The statistics show she’s far from alone—with many women leaving the jobs they love for less desirable jobs that offer more flexibility and others halting their careers entirely.

According to the Department of Labor, 43% of women with a child younger than one don’t work outside the home. As those children age, many women seek reentrance into the workforce—with 75% of mothers who have children older than 6 working outside the home again.

For many of these women, the ability to stay home when the children are young is a choice and privilege. But, for some like Mason, it may feel like the choice is out of their hands.

What we lose when women opt out

These are talented women. They worked hard to develop their skills into significant professional contributions. They have a lot to offer to the workplace, the economy and the world.

But because of the relentless demands of a typical work day, moms like Mason have to make the tough decision between their professional lives and their families. Leaving their careers entirely or taking a job unaligned with their skills is the only way they can balance work with their other priorities.

Other moms choose to stay in a job aligned with their professional skills, but feel the pull of their personal priorities when the workday stretches into the evenings and weekends and clashes with the needs of their children.

Who benefits in this situation? Not organizations that need exceptional talent to accomplish their missions. Not families who need engaged parents. Not moms who want to contribute their professional skills in ways that doesn’t continually pull them away from their families.

Here’s a better question: Are the relentless demands of a typical workday necessary? Are the demands even effective?

When we make this conversation about workplace flexibility or family-friendly policies, it’s detrimental to everyone when employers aren’t forthright about what they can offer. Of her search to combine her family and her career, Mason says, “The onus was on me to ask. There weren’t established policies.”

The irony is family-friendly policies benefit companies, too: According to a 2012 research report from the Center for Women and Work, women who are offered paid leave are 93% more likely to be in the workforce nine to 12 months after their child’s birth. And a 2016 study from EY found 70% of employers reported increased employee productivity when they offered parental leave.
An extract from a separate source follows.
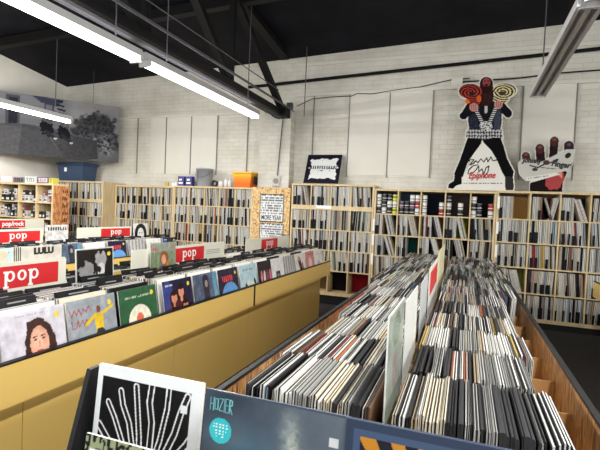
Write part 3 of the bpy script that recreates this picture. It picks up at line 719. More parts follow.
def gpaint(x, y):
    D = gparts(x, y); P = Paint(x, y, (228, 226, 218)); n = fbm(x*.5, y*.5, 3)[:, None]
    for k_ in ('legL', 'legR', 'bootL', 'bootR'): P.put(D[k_], (13, 12, 15))
    P.put(D['bootR'], (70, 70, 68), .6); P.put(D['torso'], (40, 44, 58)); P.c[D['torso'] < 0] += ((fbm(x*.9, y*.9, 8)[D['torso'] < 0]-.5)*60)[:, None]; P.put(spoly(x, y, [(480, 100), (493, 100), (492, 134), (478, 134)]), (24, 24, 28)); P.put(D['armL'], (20, 20, 26)); P.put(D['armR'], (20, 20, 26))
    P.put(spoly(x, y, [(495, 104), (501, 106), (500, 132), (494, 132)]), (86, 92, 112), .5)
    ch = (np.sin(x*2.2+n[:, 0]*5)+np.sin(y*1.9+n[:, 0]*3) > .1); P.c[(D['shirt'] < 0) & ch] = (196, 194, 194); P.c[(D['shirt'] < 0) & ~ch] = (62, 60, 66)
    P.put(sseg(x, y, (486, 98), (486, 110), 1.4), (190, 190, 188)); P.put(D['hair'], (50, 27, 26)); P.c[D['hair'] < 0] += ((fbm(x*2.2, y*.5, 9)[D['hair'] < 0]-.5)*50)[:, None]
    ring = lambda cx, cy, rx, ry: np.sqrt(((x-cx)/rx)**2+((y-cy)/ry)**2)
    for key, cx_, cy_, c1, c2 in (('gL', 470.5, 90.5, (168, 62, 52), (42, 20, 22)), ('gR', 503.5, 90, (226, 214, 160), (28, 26, 22))):
        r = ring(cx_, cy_, 11.5, 7.4); m = D[key] < 0; th = np.arctan2(y-cy_, x-cx_)
        s_ = np.sin(r*21+(th*.5 if key == 'gR' else th*3)+n[:, 0]*2) > 0
        P.c[m & s_] = c1; P.c[m & ~s_] = c2
    P.put(sell(x, y, 467, 100, 3, 2.2), (226, 112, 40)); P.put(sell(x, y, 479, 97, 2.4, 3.6), (210, 96, 44)); P.put(sell(x, y, 472, 92, 3, 2), (40, 34, 34)); P.put(sell(x, y, 502, 91.5, 3.4, 2.2), (60, 56, 52))
    P.put(sell(x, y, 486.5, 80.5, 4, 4.6), (150, 74, 74)); P.put(sell(x, y, 486.5, 83.2, 1.9, 1.2), (70, 20, 24)); P.put(sell(x, y, 486.5, 88, 4.6, 3.6), (44, 22, 22)); P.put(sell(x, y, 484.8, 79.2, 1, .5), (40, 20, 22)); P.put(sell(x, y, 488.3, 79.2, 1, .5), (40, 20, 22))
    for a, c in (((476, 108), (482.5, 121)), ((496, 106), (489.5, 121))):
        d = sseg(x, y, a, c, 1.7); P.put(d, (30, 30, 30)); P.c[(d < 0) & (np.sin(y*3.2) > .1)] = (214, 214, 210)
    dd = sell(x, y, 486, 124.5, 6.5, 5); nn = vnoise(x*1.6, y*1.6, 6) > .48; P.c[(dd < 0) & nn] = (220, 220, 218); P.c[(dd < 0) & ~nn] = (36, 36, 38)
    P.put(D['hL'], (196, 138, 130)); P.put(D['hR'], (196, 138, 130))
    for q in range(3):
        P.put(sseg(x, y, (471.4+q*2, 103), (472+q*2, 108), .3), (120, 70, 66)); P.put(sseg(x, y, (496.4+q*2, 100), (497+q*2, 105.5), .3), (120, 70, 66))
    sig = [[(468, 160), (471, 157.5), (474, 158), (470, 163), (473, 162), (476, 159), (478, 161), (481, 157), (484, 160), (487, 156), (488, 160), (491, 155), (493, 159), (497, 158)],
           [(478, 163), (473, 164), (469, 168), (468, 172), (472, 172), (476, 168), (479, 164), (479, 170), (482, 167), (484, 172), (486, 166), (489, 164), (488, 170), (484, 175)]]
    for s_ in sig: P.put(spath(x, y, s_, .55), (44, 42, 44))
    m = (np.abs(y-181.2) < .45) & (x > 463) & (x < 502) & (vnoise(x*3, y*0, 7) > .4); P.c[m] = (110, 106, 104)
    return P.c
g = cutout('guitarist_cutout', (446, 519, 72, 190), 7.12, 188.6, gshape, gpaint, 150, 240, 1.912)
tag(g, 'life-size cardboard cut-out of a long-haired guitarist holding two guitars', 'cutout')
q = aty(483, 175.5, 7.1)
text_mesh('Epiphone', .135, 'red_script', M_REDINK, g, (q[0]-.02, 7.108, q[2]), (math.pi/2, math.radians(-2), 0), shear=.35, offset=.003, sx=.72)
HF = [((526, 153.5), (528, 164), 4.0, 4.2), ((540, 146), (541, 160), 4.4, 4.4), ((554.5, 138.5), (553, 156), 4.3, 4.0), ((569, 143.5), (568, 160), 5.0, 4.4)]
CARDP = [(518.5, 161), (524, 156), (540, 160), (566, 147), (574, 147), (573, 158), (568, 168), (548, 172), (526, 178), (520, 172)]
def hparts(x, y):
    D = {'f%d' % i: sseg(x, y, a, c, r0, r1) for i, (a, c, r0, r1) in enumerate(HF)}
    D['palm'] = spoly(x, y, [(532, 174), (545, 166), (563, 164), (567, 170), (563, 180), (562, 189.5), (530, 189.5), (530, 182)])
    D['card'] = spoly(x, y, CARDP); return D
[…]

How we can change the workday for the better

What if instead of pushing moms to “opt out” of the grueling 9-to-5 (and then some), we engaged these talented women with a workday structure that respects their time and effort, rewards the outcomes they produce instead of the number of hours they put in and gives moms another option beyond opting out?

It’s time for companies—and the talented moms they hire—to start thinking about the best way to achieve their mission with the right team, the right focus and the right outcomes.

Restructuring the workday to allow parents the freedom to both work hard andfocus on their families, will not just result in happier employees; it can improve a company’s bottom line by having the right people working on the right tasks.

It’s time for what Arianna Huffington calls the third feminist revolution: the transformation of the workday. Just imagine an economy that respects the family and gives mothers and fathers the opportunity to work toward positive change, correctly aligned in jobs that use all of their skills without burning them out.

We shouldn’t see people leaving careers they love and have given years to because of the unnecessarily incessant demands of a work day. When we can instead achieve flexibility and family-friendly balances, everyone will benefit.